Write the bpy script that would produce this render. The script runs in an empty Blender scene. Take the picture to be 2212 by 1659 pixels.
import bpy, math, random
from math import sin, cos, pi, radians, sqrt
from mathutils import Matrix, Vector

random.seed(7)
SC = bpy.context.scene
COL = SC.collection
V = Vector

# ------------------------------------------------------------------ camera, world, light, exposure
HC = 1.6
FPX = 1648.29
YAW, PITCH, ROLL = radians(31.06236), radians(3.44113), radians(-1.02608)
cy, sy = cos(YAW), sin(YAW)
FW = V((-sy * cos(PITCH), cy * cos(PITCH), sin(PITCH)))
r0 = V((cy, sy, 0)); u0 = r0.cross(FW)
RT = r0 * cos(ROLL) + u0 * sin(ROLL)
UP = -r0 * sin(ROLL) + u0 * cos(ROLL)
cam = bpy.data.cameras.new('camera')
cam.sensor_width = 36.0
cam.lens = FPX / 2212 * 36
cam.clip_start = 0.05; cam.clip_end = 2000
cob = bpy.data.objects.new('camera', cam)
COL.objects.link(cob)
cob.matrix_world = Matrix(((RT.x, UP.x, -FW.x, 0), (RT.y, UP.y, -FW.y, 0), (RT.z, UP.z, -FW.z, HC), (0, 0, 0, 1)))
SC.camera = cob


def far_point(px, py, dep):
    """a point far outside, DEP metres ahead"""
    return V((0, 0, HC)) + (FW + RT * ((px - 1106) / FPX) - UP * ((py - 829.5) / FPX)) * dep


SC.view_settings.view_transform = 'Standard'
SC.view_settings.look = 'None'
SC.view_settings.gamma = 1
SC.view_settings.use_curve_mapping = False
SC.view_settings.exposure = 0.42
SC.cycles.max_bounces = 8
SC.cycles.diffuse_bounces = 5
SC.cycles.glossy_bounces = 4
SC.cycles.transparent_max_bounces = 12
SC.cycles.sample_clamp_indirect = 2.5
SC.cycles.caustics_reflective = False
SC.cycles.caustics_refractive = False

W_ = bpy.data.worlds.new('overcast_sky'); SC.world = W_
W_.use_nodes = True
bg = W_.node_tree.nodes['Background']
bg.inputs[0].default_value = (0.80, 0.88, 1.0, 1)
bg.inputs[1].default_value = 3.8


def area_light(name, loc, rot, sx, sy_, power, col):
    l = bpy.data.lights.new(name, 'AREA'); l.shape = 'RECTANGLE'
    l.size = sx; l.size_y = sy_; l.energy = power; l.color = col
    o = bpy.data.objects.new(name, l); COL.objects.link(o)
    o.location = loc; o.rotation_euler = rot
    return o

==

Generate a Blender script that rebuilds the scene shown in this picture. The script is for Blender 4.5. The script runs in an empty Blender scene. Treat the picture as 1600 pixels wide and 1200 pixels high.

--

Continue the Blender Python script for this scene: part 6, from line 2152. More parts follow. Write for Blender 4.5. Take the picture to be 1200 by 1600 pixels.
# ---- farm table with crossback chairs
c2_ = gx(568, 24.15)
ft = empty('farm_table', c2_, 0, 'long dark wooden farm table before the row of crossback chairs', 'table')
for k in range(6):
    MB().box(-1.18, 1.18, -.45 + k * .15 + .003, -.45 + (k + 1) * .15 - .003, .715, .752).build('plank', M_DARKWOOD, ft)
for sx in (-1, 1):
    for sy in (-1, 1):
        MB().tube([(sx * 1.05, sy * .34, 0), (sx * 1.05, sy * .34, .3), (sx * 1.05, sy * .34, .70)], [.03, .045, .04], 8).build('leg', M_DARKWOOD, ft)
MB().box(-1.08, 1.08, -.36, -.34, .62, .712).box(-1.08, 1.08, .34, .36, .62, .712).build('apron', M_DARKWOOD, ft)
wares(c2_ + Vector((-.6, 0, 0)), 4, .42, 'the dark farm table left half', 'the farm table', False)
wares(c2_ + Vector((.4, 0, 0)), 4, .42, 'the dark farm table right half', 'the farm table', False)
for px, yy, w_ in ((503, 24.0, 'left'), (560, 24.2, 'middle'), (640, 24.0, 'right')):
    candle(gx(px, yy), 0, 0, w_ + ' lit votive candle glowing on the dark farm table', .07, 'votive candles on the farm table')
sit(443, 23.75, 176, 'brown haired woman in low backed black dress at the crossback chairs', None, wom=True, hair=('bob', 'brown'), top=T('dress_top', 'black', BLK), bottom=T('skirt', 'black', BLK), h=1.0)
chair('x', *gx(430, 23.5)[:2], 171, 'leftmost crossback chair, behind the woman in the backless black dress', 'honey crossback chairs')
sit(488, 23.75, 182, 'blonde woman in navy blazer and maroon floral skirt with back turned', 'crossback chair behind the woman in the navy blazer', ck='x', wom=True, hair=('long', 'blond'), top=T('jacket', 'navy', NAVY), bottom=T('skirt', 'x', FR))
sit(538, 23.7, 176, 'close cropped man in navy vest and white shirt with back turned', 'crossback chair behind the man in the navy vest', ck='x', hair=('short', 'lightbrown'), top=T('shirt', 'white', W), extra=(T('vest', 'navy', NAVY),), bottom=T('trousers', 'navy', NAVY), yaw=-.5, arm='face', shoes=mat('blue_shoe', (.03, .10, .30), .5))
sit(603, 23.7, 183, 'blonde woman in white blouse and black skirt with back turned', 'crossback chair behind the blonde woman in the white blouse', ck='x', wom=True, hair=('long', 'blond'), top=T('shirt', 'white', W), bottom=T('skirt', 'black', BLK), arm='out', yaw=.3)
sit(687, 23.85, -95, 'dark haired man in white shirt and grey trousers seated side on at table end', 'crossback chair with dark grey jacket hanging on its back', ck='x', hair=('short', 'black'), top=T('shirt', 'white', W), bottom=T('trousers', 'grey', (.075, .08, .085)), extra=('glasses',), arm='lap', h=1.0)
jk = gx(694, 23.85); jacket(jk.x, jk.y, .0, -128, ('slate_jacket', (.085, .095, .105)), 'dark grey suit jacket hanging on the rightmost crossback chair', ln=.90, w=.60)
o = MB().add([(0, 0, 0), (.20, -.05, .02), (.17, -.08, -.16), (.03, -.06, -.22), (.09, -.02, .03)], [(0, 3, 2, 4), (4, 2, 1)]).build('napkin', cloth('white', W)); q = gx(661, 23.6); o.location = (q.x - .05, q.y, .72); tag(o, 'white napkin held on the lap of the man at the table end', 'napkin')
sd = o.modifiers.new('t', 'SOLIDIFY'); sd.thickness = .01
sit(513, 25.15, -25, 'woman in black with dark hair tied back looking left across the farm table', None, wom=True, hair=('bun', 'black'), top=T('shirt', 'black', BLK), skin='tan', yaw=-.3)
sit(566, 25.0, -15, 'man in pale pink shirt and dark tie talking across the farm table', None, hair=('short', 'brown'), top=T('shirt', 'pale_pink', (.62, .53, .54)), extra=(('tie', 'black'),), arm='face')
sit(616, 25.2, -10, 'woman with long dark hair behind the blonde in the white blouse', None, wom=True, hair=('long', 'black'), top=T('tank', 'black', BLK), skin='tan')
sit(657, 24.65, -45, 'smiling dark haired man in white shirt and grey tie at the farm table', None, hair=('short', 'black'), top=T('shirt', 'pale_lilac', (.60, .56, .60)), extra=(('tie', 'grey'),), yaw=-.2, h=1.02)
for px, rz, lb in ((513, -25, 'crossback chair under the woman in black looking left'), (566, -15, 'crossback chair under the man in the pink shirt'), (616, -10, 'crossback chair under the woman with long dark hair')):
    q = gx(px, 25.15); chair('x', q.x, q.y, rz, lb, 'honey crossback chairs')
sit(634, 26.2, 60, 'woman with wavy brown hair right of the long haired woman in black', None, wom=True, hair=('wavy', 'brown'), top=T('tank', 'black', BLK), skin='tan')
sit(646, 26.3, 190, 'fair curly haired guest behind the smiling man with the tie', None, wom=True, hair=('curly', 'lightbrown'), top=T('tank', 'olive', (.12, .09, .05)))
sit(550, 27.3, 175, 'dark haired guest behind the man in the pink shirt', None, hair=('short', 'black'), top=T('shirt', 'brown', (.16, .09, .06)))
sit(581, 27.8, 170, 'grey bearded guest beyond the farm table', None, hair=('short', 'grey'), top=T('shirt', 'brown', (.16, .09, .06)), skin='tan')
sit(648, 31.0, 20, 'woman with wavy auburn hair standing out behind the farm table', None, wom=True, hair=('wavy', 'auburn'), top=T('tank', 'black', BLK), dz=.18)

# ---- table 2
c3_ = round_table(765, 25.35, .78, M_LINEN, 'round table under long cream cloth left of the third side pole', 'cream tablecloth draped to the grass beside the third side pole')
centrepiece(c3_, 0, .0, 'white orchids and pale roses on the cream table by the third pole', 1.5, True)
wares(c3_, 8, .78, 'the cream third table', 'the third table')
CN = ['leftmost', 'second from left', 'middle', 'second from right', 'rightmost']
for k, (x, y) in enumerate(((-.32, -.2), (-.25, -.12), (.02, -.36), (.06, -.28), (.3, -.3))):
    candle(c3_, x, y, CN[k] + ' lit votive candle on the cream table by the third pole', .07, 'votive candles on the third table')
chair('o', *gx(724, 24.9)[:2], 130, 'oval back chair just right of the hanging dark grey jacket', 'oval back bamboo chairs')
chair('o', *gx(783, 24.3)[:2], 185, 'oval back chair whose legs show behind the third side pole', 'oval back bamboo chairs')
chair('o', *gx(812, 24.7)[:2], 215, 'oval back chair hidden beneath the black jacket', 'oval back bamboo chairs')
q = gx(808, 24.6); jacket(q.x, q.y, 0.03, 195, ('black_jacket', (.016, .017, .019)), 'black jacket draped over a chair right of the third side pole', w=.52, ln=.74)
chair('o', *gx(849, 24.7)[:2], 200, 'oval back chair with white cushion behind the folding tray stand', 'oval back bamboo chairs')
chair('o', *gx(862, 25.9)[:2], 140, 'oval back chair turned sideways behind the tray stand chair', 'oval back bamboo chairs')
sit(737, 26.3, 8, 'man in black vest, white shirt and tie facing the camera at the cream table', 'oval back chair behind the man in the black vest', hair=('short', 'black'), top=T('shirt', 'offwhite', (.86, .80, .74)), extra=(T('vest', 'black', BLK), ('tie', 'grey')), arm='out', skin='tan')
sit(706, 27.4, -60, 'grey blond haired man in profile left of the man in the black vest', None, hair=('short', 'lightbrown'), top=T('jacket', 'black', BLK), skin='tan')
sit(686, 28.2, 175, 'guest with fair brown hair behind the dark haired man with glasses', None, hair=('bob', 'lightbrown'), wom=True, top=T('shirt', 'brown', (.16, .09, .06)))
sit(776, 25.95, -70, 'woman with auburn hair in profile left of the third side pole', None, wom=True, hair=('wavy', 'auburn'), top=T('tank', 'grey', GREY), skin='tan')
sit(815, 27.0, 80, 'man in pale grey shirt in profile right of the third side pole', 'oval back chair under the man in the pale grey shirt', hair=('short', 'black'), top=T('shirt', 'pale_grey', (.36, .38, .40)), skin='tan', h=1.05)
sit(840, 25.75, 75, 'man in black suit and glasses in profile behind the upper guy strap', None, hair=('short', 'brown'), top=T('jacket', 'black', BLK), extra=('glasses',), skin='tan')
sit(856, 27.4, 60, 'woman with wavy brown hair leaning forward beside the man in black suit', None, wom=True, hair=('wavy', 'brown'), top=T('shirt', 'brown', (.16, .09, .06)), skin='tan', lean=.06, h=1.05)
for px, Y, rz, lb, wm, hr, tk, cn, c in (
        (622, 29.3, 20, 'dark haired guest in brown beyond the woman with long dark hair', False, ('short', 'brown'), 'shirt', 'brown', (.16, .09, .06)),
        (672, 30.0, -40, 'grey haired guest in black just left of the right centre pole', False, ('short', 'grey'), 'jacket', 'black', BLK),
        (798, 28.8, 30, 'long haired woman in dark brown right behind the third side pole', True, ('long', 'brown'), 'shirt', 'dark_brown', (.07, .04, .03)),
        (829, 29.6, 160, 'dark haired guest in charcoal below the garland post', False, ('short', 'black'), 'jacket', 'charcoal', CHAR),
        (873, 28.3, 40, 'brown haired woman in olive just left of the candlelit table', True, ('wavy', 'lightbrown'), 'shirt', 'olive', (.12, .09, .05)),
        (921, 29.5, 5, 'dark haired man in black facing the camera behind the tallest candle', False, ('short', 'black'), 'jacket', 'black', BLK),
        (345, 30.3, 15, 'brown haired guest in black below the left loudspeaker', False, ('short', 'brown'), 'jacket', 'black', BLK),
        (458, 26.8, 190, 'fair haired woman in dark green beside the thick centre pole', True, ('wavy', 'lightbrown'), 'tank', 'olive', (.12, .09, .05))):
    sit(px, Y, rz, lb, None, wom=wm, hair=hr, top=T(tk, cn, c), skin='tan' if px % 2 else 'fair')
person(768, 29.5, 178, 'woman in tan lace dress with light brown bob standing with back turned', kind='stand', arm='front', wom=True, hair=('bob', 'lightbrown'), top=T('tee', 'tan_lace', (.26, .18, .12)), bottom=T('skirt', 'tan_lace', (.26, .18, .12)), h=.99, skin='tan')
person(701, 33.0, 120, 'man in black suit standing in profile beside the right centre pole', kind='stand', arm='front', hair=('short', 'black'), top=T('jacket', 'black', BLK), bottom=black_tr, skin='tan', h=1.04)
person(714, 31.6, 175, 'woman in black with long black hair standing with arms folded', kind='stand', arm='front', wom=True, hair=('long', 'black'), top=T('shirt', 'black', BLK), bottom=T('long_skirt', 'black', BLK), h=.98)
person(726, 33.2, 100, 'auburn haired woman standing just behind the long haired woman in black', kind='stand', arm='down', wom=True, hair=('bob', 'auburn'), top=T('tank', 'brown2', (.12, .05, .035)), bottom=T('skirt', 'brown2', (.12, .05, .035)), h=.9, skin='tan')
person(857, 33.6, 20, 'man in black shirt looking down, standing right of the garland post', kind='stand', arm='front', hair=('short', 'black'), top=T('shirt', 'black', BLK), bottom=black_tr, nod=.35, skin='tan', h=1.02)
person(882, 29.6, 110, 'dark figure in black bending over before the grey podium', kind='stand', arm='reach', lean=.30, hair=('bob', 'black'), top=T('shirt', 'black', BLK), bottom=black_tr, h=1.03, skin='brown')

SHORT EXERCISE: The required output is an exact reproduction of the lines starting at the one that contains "Write the bpy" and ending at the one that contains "from mathutils import Matrix, Vector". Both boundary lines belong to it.

EXERCISE OUTPUT:
Write the bpy script that would produce this render. The script runs in an empty Blender scene. Take the picture to be 2212 by 1659 pixels.
import bpy, math, random
from math import sin, cos, pi, radians, sqrt
from mathutils import Matrix, Vector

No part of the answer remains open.